» WORK TO COMPLETE
Restate each line word for word. Leave out every picture.
* * * * * * * * *
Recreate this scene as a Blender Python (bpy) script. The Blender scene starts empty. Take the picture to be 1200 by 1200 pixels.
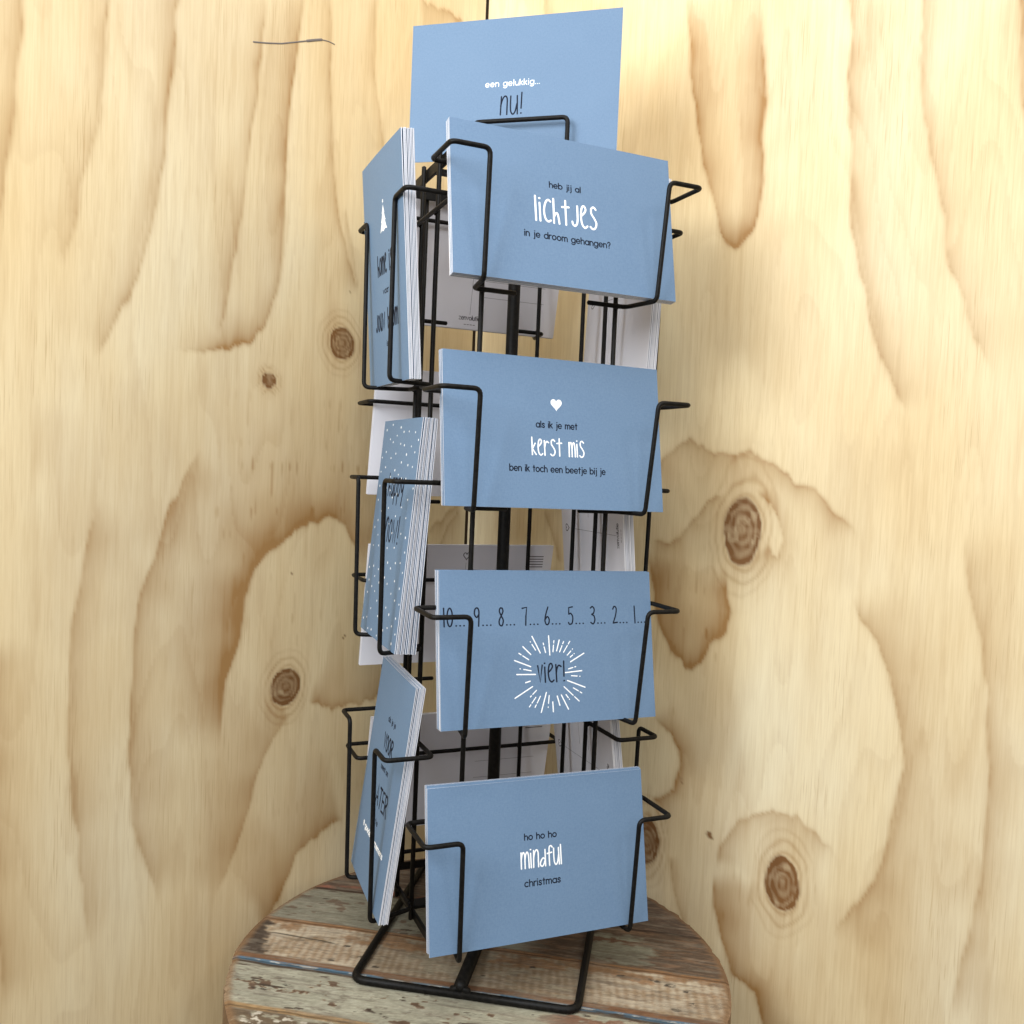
import bpy, bmesh, math, random
import numpy as np
from mathutils import Vector, Matrix

random.seed(7)
rng = np.random.default_rng(11)
SC = bpy.context.scene
COL = SC.collection
MM = 0.001

# ---------------------------------------------------------------- camera
cam_d = bpy.data.cameras.new('camera')
cam = bpy.data.objects.new('camera', cam_d)
COL.objects.link(cam)
cam_d.sensor_width = 36.0
cam_d.lens = 36.0 * 1060.0 / 1200.0
cam_d.clip_start = 0.01
cam_d.clip_end = 60.0
down = Vector((-0.043, 1.0, 0.047)).normalized()          # gravity seen in the camera (x right, y down, z ahead)
ahead = (Vector((0, 0, 1)) - down * down.z).normalized()
right = down.cross(ahead)
Wc = Matrix((right, ahead, -down))                          # camera axes -> world axes
cx, cy, cz = Wc.col[0], Wc.col[1], Wc.col[2]
R = Matrix((cx, -cy, -cz)).transposed()
cam.matrix_world = Matrix.Translation((0.005, -0.6247, 0.325)) @ R.to_4x4()
SC.camera = cam

# ---------------------------------------------------------------- light
w = bpy.data.worlds.new('World')
SC.world = w
w.use_nodes = True
_bg = w.node_tree.nodes['Background']
_bg.inputs['Strength'].default_value = 0.46
_tc = w.node_tree.nodes.new('ShaderNodeTexCoord')
_sep = w.node_tree.nodes.new('ShaderNodeSeparateXYZ')
_rmp = w.node_tree.nodes.new('ShaderNodeValToRGB')          # overcast dome: bright overhead, dimmer at the horizon
_rmp.color_ramp.elements[0].position = 0.0
_rmp.color_ramp.elements[0].color = (0.86, 0.89, 0.93, 1)
_rmp.color_ramp.elements[1].position = 0.75
_rmp.color_ramp.elements[1].color = (0.97, 0.99, 1.0, 1)
w.node_tree.links.new(_tc.outputs['Generated'], _sep.inputs[0])
w.node_tree.links.new(_sep.outputs['Z'], _rmp.inputs['Fac'])
w.node_tree.links.new(_rmp.outputs['Color'], _bg.inputs['Color'])

def area(name, loc, target, size, power, color):
    d = bpy.data.lights.new(name, 'AREA')
    d.shape = 'SQUARE'
    d.size = size
    d.energy = power
    d.color = color
    o = bpy.data.objects.new(name, d)
    o.location = loc
    o.rotation_euler = (Vector(target) - Vector(loc)).to_track_quat('-Z', 'Y').to_euler()
    COL.objects.link(o)
    return o

area('overhead_skylight', (0.0, -0.42, 1.38), (-0.03, 0.10, 0.35), 0.6, 7.6, (1.0, 0.995, 0.985))
area('left_fill', (-0.47, -0.64, 0.66), (-0.06, 0, 0.32), 0.4, 7.5, (0.90, 0.96, 1.0))  # fill lamp added at front left to brighten the left-side cards
area('front_skylight', (0.05, -1.35, 0.95), (0, 0, 0.33), 0.8, 10.0, (0.985, 0.995, 1.0))
area('right_skylight', (0.80, -0.95, 1.15), (0, 0, 0.30), 0.35, 2.6, (1.0, 1.0, 0.99))

SC.view_settings.view_transform = 'Standard'
SC.view_settings.look = 'None'
SC.view_settings.exposure = -0.12
SC.view_settings.gamma = 1.0
SC.view_settings.use_curve_mapping = False
SC.render.engine = 'CYCLES'
SC.cycles.max_bounces = 5
SC.cycles.diffuse_bounces = 4
SC.cycles.glossy_bounces = 2
SC.cycles.transmission_bounces = 0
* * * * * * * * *
» REPLY
Recreate this scene as a Blender Python (bpy) script. The Blender scene starts empty. Take the picture to be 1200 by 1200 pixels.
import bpy, bmesh, math, random
import numpy as np
from mathutils import Vector, Matrix

random.seed(7)
rng = np.random.default_rng(11)
SC = bpy.context.scene
COL = SC.collection
MM = 0.001

# ---------------------------------------------------------------- camera
cam_d = bpy.data.cameras.new('camera')
cam = bpy.data.objects.new('camera', cam_d)
COL.objects.link(cam)
cam_d.sensor_width = 36.0
cam_d.lens = 36.0 * 1060.0 / 1200.0
cam_d.clip_start = 0.01
cam_d.clip_end = 60.0
down = Vector((-0.043, 1.0, 0.047)).normalized()          # gravity seen in the camera (x right, y down, z ahead)
ahead = (Vector((0, 0, 1)) - down * down.z).normalized()
right = down.cross(ahead)
Wc = Matrix((right, ahead, -down))                          # camera axes -> world axes
cx, cy, cz = Wc.col[0], Wc.col[1], Wc.col[2]
R = Matrix((cx, -cy, -cz)).transposed()
cam.matrix_world = Matrix.Translation((0.005, -0.6247, 0.325)) @ R.to_4x4()
SC.camera = cam

# ---------------------------------------------------------------- light
w = bpy.data.worlds.new('World')
SC.world = w
w.use_nodes = True
_bg = w.node_tree.nodes['Background']
_bg.inputs['Strength'].default_value = 0.46
_tc = w.node_tree.nodes.new('ShaderNodeTexCoord')
_sep = w.node_tree.nodes.new('ShaderNodeSeparateXYZ')
_rmp = w.node_tree.nodes.new('ShaderNodeValToRGB')          # overcast dome: bright overhead, dimmer at the horizon
_rmp.color_ramp.elements[0].position = 0.0
_rmp.color_ramp.elements[0].color = (0.86, 0.89, 0.93, 1)
_rmp.color_ramp.elements[1].position = 0.75
_rmp.color_ramp.elements[1].color = (0.97, 0.99, 1.0, 1)
w.node_tree.links.new(_tc.outputs['Generated'], _sep.inputs[0])
w.node_tree.links.new(_sep.outputs['Z'], _rmp.inputs['Fac'])
w.node_tree.links.new(_rmp.outputs['Color'], _bg.inputs['Color'])

def area(name, loc, target, size, power, color):
    d = bpy.data.lights.new(name, 'AREA')
    d.shape = 'SQUARE'
    d.size = size
    d.energy = power
    d.color = color
    o = bpy.data.objects.new(name, d)
    o.location = loc
    o.rotation_euler = (Vector(target) - Vector(loc)).to_track_quat('-Z', 'Y').to_euler()
    COL.objects.link(o)
    return o

area('overhead_skylight', (0.0, -0.42, 1.38), (-0.03, 0.10, 0.35), 0.6, 7.6, (1.0, 0.995, 0.985))
area('left_fill', (-0.47, -0.64, 0.66), (-0.06, 0, 0.32), 0.4, 7.5, (0.90, 0.96, 1.0))  # fill lamp added at front left to brighten the left-side cards
area('front_skylight', (0.05, -1.35, 0.95), (0, 0, 0.33), 0.8, 10.0, (0.985, 0.995, 1.0))
area('right_skylight', (0.80, -0.95, 1.15), (0, 0, 0.30), 0.35, 2.6, (1.0, 1.0, 0.99))

SC.view_settings.view_transform = 'Standard'
SC.view_settings.look = 'None'
SC.view_settings.exposure = -0.12
SC.view_settings.gamma = 1.0
SC.view_settings.use_curve_mapping = False
SC.render.engine = 'CYCLES'
SC.cycles.max_bounces = 5
SC.cycles.diffuse_bounces = 4
SC.cycles.glossy_bounces = 2
SC.cycles.transmission_bounces = 0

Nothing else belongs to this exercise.